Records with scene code
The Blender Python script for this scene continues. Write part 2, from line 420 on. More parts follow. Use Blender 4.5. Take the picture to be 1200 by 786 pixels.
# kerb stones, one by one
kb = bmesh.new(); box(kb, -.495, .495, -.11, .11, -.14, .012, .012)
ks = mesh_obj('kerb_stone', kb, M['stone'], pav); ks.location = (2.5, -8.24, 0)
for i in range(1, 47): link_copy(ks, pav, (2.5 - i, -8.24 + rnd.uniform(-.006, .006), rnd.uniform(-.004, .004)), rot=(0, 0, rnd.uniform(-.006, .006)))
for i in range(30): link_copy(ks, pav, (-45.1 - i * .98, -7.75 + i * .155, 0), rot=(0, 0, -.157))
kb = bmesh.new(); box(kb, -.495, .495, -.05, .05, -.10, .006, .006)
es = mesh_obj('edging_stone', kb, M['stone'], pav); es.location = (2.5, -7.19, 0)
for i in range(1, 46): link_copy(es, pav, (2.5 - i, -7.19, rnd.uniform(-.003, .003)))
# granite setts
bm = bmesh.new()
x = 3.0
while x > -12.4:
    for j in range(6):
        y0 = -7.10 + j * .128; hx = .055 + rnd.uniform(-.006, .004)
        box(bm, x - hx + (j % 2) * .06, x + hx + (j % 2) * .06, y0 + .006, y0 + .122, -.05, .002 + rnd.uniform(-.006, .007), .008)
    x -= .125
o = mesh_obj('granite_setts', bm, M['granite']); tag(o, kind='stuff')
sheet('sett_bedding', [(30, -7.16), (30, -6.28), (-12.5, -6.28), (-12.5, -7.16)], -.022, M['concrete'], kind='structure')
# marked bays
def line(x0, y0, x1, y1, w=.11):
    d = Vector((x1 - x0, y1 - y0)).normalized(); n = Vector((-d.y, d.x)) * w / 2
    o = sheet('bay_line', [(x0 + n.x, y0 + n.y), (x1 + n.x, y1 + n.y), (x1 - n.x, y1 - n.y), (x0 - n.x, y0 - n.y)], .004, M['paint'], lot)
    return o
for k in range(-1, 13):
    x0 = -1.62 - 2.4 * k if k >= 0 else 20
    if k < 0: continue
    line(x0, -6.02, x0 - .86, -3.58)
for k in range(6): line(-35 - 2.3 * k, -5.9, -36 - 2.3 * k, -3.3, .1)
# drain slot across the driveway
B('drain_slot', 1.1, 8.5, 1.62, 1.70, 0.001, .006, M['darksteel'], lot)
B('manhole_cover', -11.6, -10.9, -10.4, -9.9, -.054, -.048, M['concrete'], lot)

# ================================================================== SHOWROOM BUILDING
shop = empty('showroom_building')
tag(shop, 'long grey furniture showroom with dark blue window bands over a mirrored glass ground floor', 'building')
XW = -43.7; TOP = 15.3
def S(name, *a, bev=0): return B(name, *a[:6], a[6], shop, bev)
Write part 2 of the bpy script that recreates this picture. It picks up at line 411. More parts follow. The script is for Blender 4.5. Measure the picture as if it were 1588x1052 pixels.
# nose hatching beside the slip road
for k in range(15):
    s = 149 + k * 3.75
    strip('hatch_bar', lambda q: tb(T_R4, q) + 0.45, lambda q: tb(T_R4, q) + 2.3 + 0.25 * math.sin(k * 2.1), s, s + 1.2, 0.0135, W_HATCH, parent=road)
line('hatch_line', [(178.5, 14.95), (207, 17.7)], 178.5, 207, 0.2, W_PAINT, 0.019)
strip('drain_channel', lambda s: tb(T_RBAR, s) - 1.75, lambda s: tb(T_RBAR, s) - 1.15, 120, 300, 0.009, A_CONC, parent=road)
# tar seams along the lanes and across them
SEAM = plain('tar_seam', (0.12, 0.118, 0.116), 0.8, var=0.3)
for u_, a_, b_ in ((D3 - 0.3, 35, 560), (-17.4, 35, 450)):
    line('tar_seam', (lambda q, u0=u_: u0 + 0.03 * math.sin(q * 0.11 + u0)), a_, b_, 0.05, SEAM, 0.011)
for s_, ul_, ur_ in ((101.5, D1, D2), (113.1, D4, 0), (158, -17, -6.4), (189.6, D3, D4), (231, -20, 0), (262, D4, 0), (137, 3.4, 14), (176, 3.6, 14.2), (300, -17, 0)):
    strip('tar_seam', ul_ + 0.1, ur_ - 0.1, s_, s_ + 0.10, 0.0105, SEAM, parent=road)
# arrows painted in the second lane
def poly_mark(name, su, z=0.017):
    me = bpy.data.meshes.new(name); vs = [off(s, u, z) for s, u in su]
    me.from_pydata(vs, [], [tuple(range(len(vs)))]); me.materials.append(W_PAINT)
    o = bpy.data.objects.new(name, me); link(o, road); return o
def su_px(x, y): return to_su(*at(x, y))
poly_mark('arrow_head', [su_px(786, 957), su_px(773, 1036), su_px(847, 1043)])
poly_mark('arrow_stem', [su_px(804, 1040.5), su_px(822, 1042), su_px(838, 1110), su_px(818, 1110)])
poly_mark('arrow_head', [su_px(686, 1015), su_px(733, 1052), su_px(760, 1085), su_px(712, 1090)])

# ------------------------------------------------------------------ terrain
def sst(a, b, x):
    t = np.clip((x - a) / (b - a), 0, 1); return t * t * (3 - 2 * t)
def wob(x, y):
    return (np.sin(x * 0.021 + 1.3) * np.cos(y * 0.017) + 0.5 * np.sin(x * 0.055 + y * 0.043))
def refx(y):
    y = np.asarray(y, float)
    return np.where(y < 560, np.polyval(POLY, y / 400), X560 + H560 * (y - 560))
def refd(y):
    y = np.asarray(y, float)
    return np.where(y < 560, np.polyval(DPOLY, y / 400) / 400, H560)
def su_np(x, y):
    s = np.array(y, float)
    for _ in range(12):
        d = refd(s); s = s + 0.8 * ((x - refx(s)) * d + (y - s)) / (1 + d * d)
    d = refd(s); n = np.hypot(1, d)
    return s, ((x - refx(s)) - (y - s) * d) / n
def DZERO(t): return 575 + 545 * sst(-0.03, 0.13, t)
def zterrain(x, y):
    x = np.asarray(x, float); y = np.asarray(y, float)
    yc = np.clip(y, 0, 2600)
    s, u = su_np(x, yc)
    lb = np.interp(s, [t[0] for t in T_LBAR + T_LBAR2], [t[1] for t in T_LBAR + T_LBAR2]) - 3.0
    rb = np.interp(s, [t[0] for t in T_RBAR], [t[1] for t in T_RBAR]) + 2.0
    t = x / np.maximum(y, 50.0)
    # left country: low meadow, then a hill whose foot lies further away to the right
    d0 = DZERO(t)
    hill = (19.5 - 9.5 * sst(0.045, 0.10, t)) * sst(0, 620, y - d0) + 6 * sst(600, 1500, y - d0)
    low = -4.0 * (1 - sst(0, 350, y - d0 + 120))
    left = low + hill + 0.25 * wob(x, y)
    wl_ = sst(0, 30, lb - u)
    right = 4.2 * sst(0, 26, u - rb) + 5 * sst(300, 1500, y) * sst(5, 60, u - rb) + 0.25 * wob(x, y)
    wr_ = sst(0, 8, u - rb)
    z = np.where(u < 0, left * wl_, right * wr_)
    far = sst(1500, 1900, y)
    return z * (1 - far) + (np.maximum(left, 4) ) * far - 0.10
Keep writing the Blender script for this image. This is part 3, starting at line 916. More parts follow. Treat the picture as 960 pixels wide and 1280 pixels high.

• What this task involves
Reproduce word for word the material above, beginning with the line that contains "Write part 2 of" and ending with the line that contains "1085), su_px(712, 1090)])".

• Correct output
Write part 2 of the bpy script that recreates this picture. It picks up at line 411. More parts follow. The script is for Blender 4.5. Measure the picture as if it were 1588x1052 pixels.
# nose hatching beside the slip road
for k in range(15):
    s = 149 + k * 3.75
    strip('hatch_bar', lambda q: tb(T_R4, q) + 0.45, lambda q: tb(T_R4, q) + 2.3 + 0.25 * math.sin(k * 2.1), s, s + 1.2, 0.0135, W_HATCH, parent=road)
line('hatch_line', [(178.5, 14.95), (207, 17.7)], 178.5, 207, 0.2, W_PAINT, 0.019)
strip('drain_channel', lambda s: tb(T_RBAR, s) - 1.75, lambda s: tb(T_RBAR, s) - 1.15, 120, 300, 0.009, A_CONC, parent=road)
# tar seams along the lanes and across them
SEAM = plain('tar_seam', (0.12, 0.118, 0.116), 0.8, var=0.3)
for u_, a_, b_ in ((D3 - 0.3, 35, 560), (-17.4, 35, 450)):
    line('tar_seam', (lambda q, u0=u_: u0 + 0.03 * math.sin(q * 0.11 + u0)), a_, b_, 0.05, SEAM, 0.011)
for s_, ul_, ur_ in ((101.5, D1, D2), (113.1, D4, 0), (158, -17, -6.4), (189.6, D3, D4), (231, -20, 0), (262, D4, 0), (137, 3.4, 14), (176, 3.6, 14.2), (300, -17, 0)):
    strip('tar_seam', ul_ + 0.1, ur_ - 0.1, s_, s_ + 0.10, 0.0105, SEAM, parent=road)
# arrows painted in the second lane
def poly_mark(name, su, z=0.017):
    me = bpy.data.meshes.new(name); vs = [off(s, u, z) for s, u in su]
    me.from_pydata(vs, [], [tuple(range(len(vs)))]); me.materials.append(W_PAINT)
    o = bpy.data.objects.new(name, me); link(o, road); return o
def su_px(x, y): return to_su(*at(x, y))
poly_mark('arrow_head', [su_px(786, 957), su_px(773, 1036), su_px(847, 1043)])
poly_mark('arrow_stem', [su_px(804, 1040.5), su_px(822, 1042), su_px(838, 1110), su_px(818, 1110)])
poly_mark('arrow_head', [su_px(686, 1015), su_px(733, 1052), su_px(760, 1085), su_px(712, 1090)])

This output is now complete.